Our ancestors believe those who love home make their final rest in a foreign land. Dying anywhere but home is the loneliest of thoughts.
Jim Wungramyao Kasom’s second work ‘Cradling Memories of My Land‘ comes in the form of poetry after his work ‘Homecoming and Other Stories’. Kasom renders the essence of the written art through poems and anecdotes in ‘Cradling Memories of my Land‘. Kasom has his way with words that bare readers to their vulnerable self. Intricate and refined, Kasom touches identity, sense of belonging, longing, the unseen, people and the land, uncertain transition, and love in his collection of poems. In addition, this poetry book is completed with images and paintings, which is a kind of its own.

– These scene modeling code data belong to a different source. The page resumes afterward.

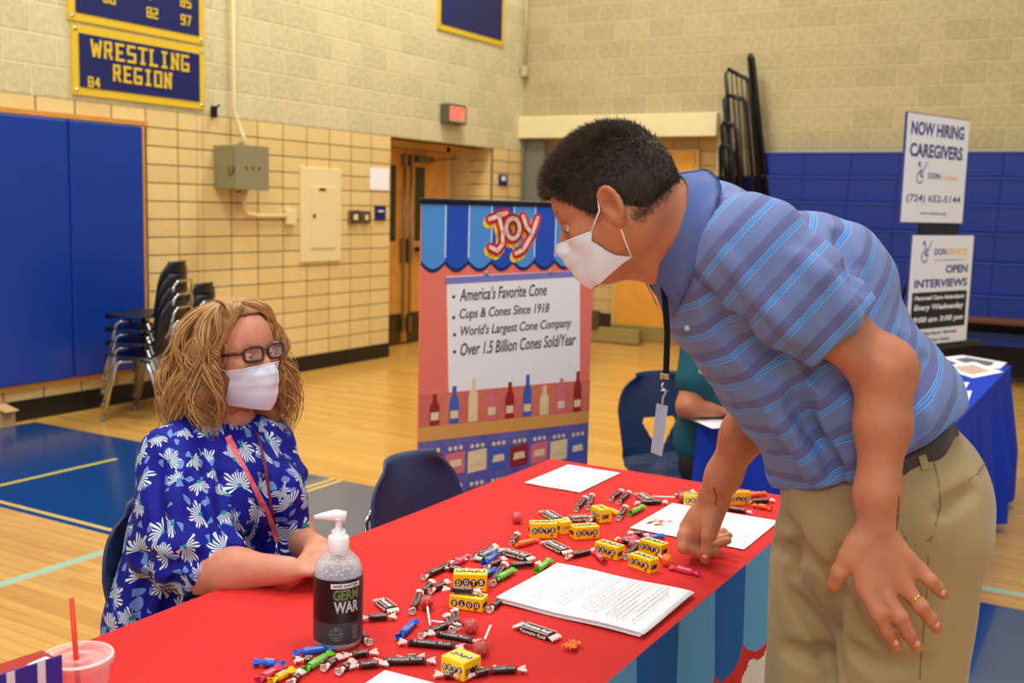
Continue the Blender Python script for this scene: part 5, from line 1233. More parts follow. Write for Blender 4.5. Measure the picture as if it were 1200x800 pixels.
# right hand: a loose fist pressed on the table
F.ecap(Q(838, 585, 2.345), Q(818, 622, 2.37), Rv, (.034, .026), (.044, .030), .02)
for (x, y, d) in ((806, 634, 2.36), (812, 640, 2.38)): F.cone(Q(822, 608, 2.36), Q(x, y, d), .026, .018, .014)
finger(F, [Q(802, 628, 2.35), Q(801, 641, 2.34), Q(820, 647, 2.345), Q(838, 645, 2.36)], [.017, .0135, .0115, .0105], .01, .006)
finger(F, [Q(806, 622, 2.40), Q(812, 640, 2.40), Q(834, 640, 2.40), Q(853, 633, 2.40)], [.016, .0135, .0115, .0095], .01, .004)
finger(F, [Q(822, 618, 2.42), Q(832, 636, 2.43), Q(846, 632, 2.43), Q(854, 627, 2.43)], [.015, .012, .0105, .009], .01, .004)
finger(F, [Q(828, 612, 2.44), Q(838, 628, 2.45), Q(848, 622, 2.45)], [.014, .011, .009], .01, .004)
finger(F, [Q(834, 604, 2.325), Q(829, 628, 2.315), Q(827, 646, 2.32), Q(826, 656, 2.33)], [.018, .0135, .0115, .0105], .012, .006)
V, Qd = F.net(2)
FM = F
body = soft('body', V, Qd, m_skin, man, ORG, kind=None); V_body = V; N_body = vnormals(V, Qd)
hd.eyes(man, 'brown_iris', m_skin, -.12, .45); m_mhair = mat('dark_brown_hair', (58, 44, 34), .65, rgb2=(34, 25, 20), vscale=70)
hd.brows(man, m_mhair)
# nails, ring
for (a, b, d) in ((1050, 753, 1.631), (1075, 754, 1.625), (1098, 732, 1.630), (1105, 694, 1.637)):
    h_ = hit(FM, a, b, -.0012)
    if h_ is not None: MB().ball(h_-ORG, (.0048, .0048, .0058), seg=10, rings=6).build('fingernail', mat('nail', (226, 160, 138), .3), man)
h_ = hit(FM, 826, 652, -.001)
if h_ is not None: MB().ball(h_-ORG, (.0065, .0065, .0055), seg=10, rings=6).build('fingernail', MATS['nail'], man)
rc_ = Q(1072, 702, 1.6255); t = nrm(Q(1079, 710, 1.62)-kn['r']); s1 = nrm(np.cross(t, Fv)); s2_ = np.cross(t, s1)
MB().tube([rc_-ORG+.0124*(math.cos(a)*s1+math.sin(a)*s2_) for a in [2*math.pi*k/20 for k in range(20)]], .0017, 6, closed=True).build('gold_ring', mat('gold', (226, 180, 80), .2, metal=1), man, label='gold ring')
for P_ in ([(1053, 578), (1052, 600), (1050, 622)], [(836, 570), (840, 582), (838, 592)]):
    L_ = line_on(FM, P_, .0002, 5)
    if len(L_) > 2: MB().tube([p-ORG for p in L_], [.0015*(.4+abs(math.sin(q*1.9))) for q in range(len(L_))], 6).build('wrist_mark', mat('dark_scab', (104, 58, 46), .6), man)
# mask
hd.mask(man, m_mask, m_loop, top=-.022, bot=-.120, FB=FM)
# hair cap with a cut hairline
HF = Field(hd.c-.17, hd.c+.17, .0028)
HF.ell(hd.p(-.012, 0, .037), [.110*hd.k, .0845*hd.k, .100*hd.k], hd.A, .01); HF.ell(hd.p(.035, 0, .062), [.068*hd.k, .070*hd.k, .052*hd.k], hd.A, .02)
HF.ell(hd.p(-.05, 0, .0), [.072*hd.k, .072*hd.k, .075*hd.k], hd.A, .02)
X_g, Y_g, Z_g = np.meshgrid(*HF.ax, indexing='ij'); lx, ly, lz = hd.loc(np.stack([X_g, Y_g, Z_g], -1))
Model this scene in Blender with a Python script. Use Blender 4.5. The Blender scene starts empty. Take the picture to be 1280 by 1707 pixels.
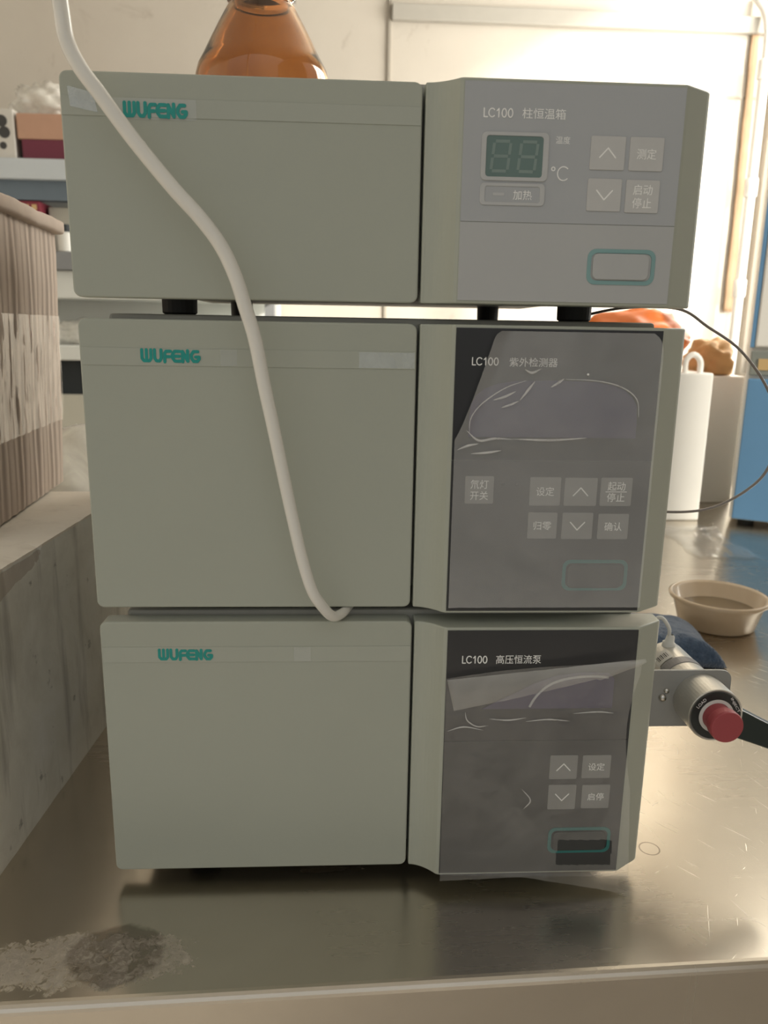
import bpy, bmesh, math, random
from math import sin, cos, pi, radians
from mathutils import Vector, Matrix
from mathutils import noise as mnoise

S = bpy.context.scene
COL = S.collection
random.seed(7)

# ------------------------------------------------------------------ camera
def look(cam, loc, yaw, pitch, roll):
    cy, sy, cp, sp = cos(yaw), sin(yaw), cos(pitch), sin(pitch)
    f = Vector((sy*cp, cy*cp, -sp)); r = Vector((cy, -sy, 0)); u = r.cross(f)
    r2 = r*cos(roll) + u*sin(roll); u2 = -r*sin(roll) + u*cos(roll)
    m = Matrix((r2, u2, -f)).transposed().to_4x4(); m.translation = loc
    cam.matrix_world = m
cd = bpy.data.cameras.new('camera'); cam = bpy.data.objects.new('camera', cd); COL.objects.link(cam)
cd.sensor_fit = 'AUTO'; cd.sensor_width = 36.0
cd.lens = 1302.85/1707*36.0
cd.clip_start = 0.01; cd.clip_end = 60
look(cam, Vector((.14527, -.4454, .35055)), .05496, .22819, .01714)
cd.dof.use_dof = True; cd.dof.focus_distance = .50; cd.dof.aperture_fstop = 13.0
S.camera = cam

# ------------------------------------------------------------------ light and exposure
S.view_settings.view_transform = 'Standard'; S.view_settings.look = 'None'
S.view_settings.gamma = 1.0; S.view_settings.use_curve_mapping = False
S.view_settings.exposure = 0.0
FILL = 0.84          # soft light of the open room behind the photographer
WINDOW_W = 84.0      # daylight through the window in the right wall
w = bpy.data.worlds.new('world'); S.world = w; w.use_nodes = True
nt = w.node_tree; nt.nodes.clear()
wo = nt.nodes.new('ShaderNodeOutputWorld'); bg = nt.nodes.new('ShaderNodeBackground')
tc = nt.nodes.new('ShaderNodeTexCoord'); sx = nt.nodes.new('ShaderNodeSeparateXYZ'); cr = nt.nodes.new('ShaderNodeValToRGB')
mr = nt.nodes.new('ShaderNodeMapRange')
nt.links.new(tc.outputs['Generated'], sx.inputs[0]); nt.links.new(sx.outputs['Z'], mr.inputs['Value'])
mr.inputs['From Min'].default_value = -.6; mr.inputs['From Max'].default_value = .7
nt.links.new(mr.outputs[0], cr.inputs[0])
cr.color_ramp.elements[0].position = 0.0; cr.color_ramp.elements[0].color = (.17, .15, .125, 1)
cr.color_ramp.elements[1].position = 1.0; cr.color_ramp.elements[1].color = (1.0, 1.0, .98, 1)
e = cr.color_ramp.elements.new(.46); e.color = (.42, .41, .37, 1)
nt.links.new(cr.outputs[0], bg.inputs[0]); bg.inputs[1].default_value = FILL
nt.links.new(bg.outputs[0], wo.inputs[0])

def area(name, loc, target, sx_, sy_, power, color):
    l = bpy.data.lights.new(name, 'AREA'); l.shape = 'RECTANGLE'; l.size = sx_; l.size_y = sy_; l.energy = power; l.color = color
    o = bpy.data.objects.new(name, l); COL.objects.link(o); o.location = loc
    o.rotation_euler = (Vector(target)-Vector(loc)).to_track_quat('-Z', 'Y').to_euler()
    return o
WY0, WY1, WZ0, WZ1 = .05, 2.36, .22, 1.75      # opening of the window in the right wall
RX = 1.585                                     # inner face of the right wall
area('window_daylight', (RX+.10, 1.63, (WZ0+WZ1)/2), (0, 1.63, (WZ0+WZ1)/2), 1.46, WZ1-WZ0, WINDOW_W, (1.0, .95, .85))
sl_ = bpy.data.lights.new('sun', 'SUN'); sl_.energy = 4.6; sl_.angle = radians(4); sl_.color = (1.0, .93, .80)
sun = bpy.data.objects.new('sun', sl_); COL.objects.link(sun); sun.location = (3, -.5, 2)
sun.rotation_euler = Vector((-.70, .75, -.35)).to_track_quat('-Z', 'Y').to_euler()

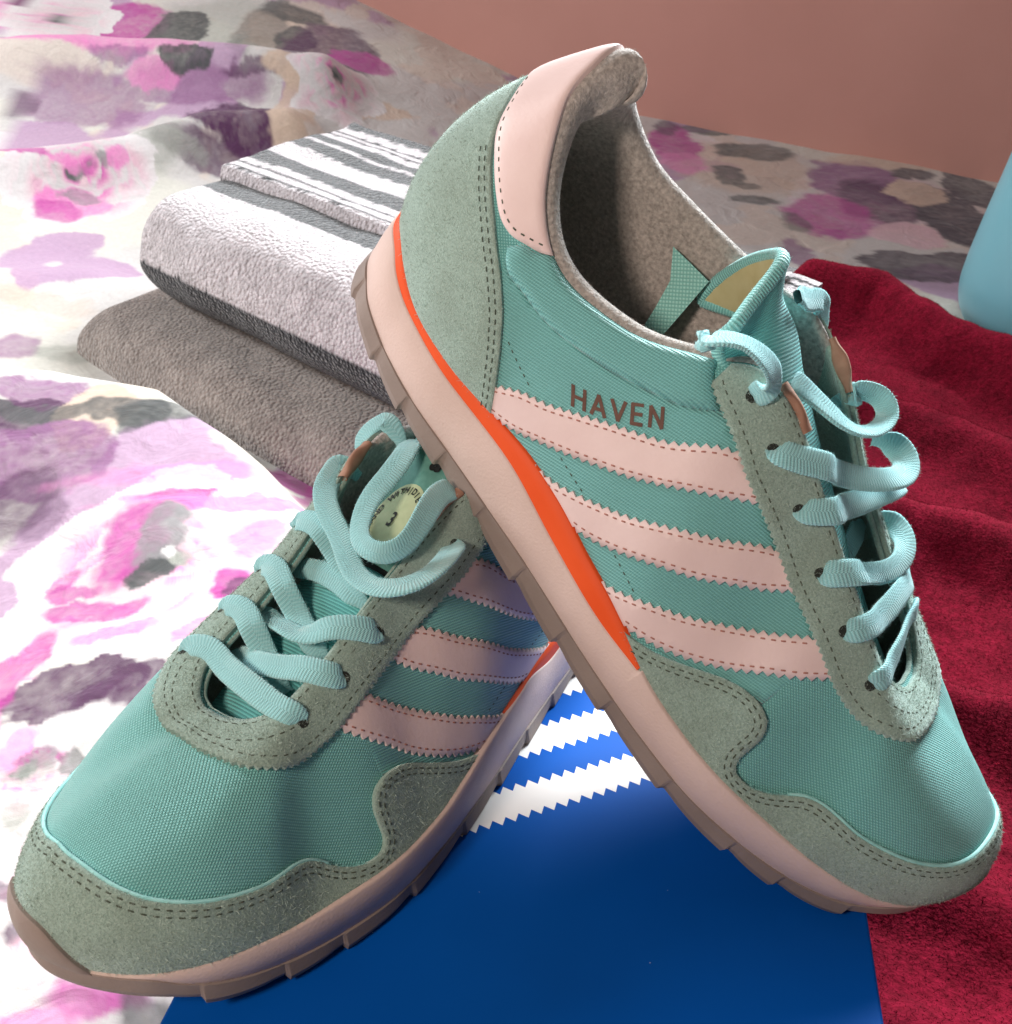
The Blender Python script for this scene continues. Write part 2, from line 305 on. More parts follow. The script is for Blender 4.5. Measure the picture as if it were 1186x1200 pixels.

A name is nothing and everything, the difference between remembering and forgetting.
Categorized into three sections— Belonging, Longing and Liminal, Kasom embraces the self and writes about the simple things, simple things that speak volumes. The unmistakable, ‘finding something substantial in the everyday life’ and ‘simple yet powerful’ are recurrent. Be it his previously published work, short stories or his poetry, Kasom has a rooted understanding of his people, his land— of his descent, how his folks live and what his folks love, how each season changes, how every feelings and transitions matter. The ordinary is made extraordinary through his writings.
I never stayed in my hometown long enough for me to stop missing it, and that is y gripe, my freedom story.
Belonging luxuriates the weaving in and out of the identity of the self. Each poem expresses a sense of belonging which is existent but beyond grasp, almost as if inconceivable. “I am always leaving, even in my arrival” writes Kasom.
Loneliness is not the absence of anyone but someone.
Longing abounds in emotions and the languishing feeling of love that was once there or love that was almost there (“Maybe we are never meant to land together like two ends of a seesaw”). For love comes naturally to the individual, and to have yearned for it and longed for it is priceless.
Do you wonder what’s it like to have it all and realise you would take this life over anayone’s?
Liminal bares the dreamlike and impermanence of life (“Do your mind get lost in the sunset and do you stand ground as if you are the last witness of a time that will soon be forgotten?”). The meticulousness with which Kasom unravels the written words is distinct and apparent with the turn of each poem.
Opening a Jim Wungramyao Kasom book is like being thrown into the mise-en-scéne of the ordinary and the simple. And then, he goes on to turn every simple thing, every ordinary thing into something remarkable, making the readers feel exquisite in the elementary. For Kasom, “the little things” of life are “the biggest manifestation of art”. And it is for this, even if you have never felt the simple things, that this poetry book becomes an essential read.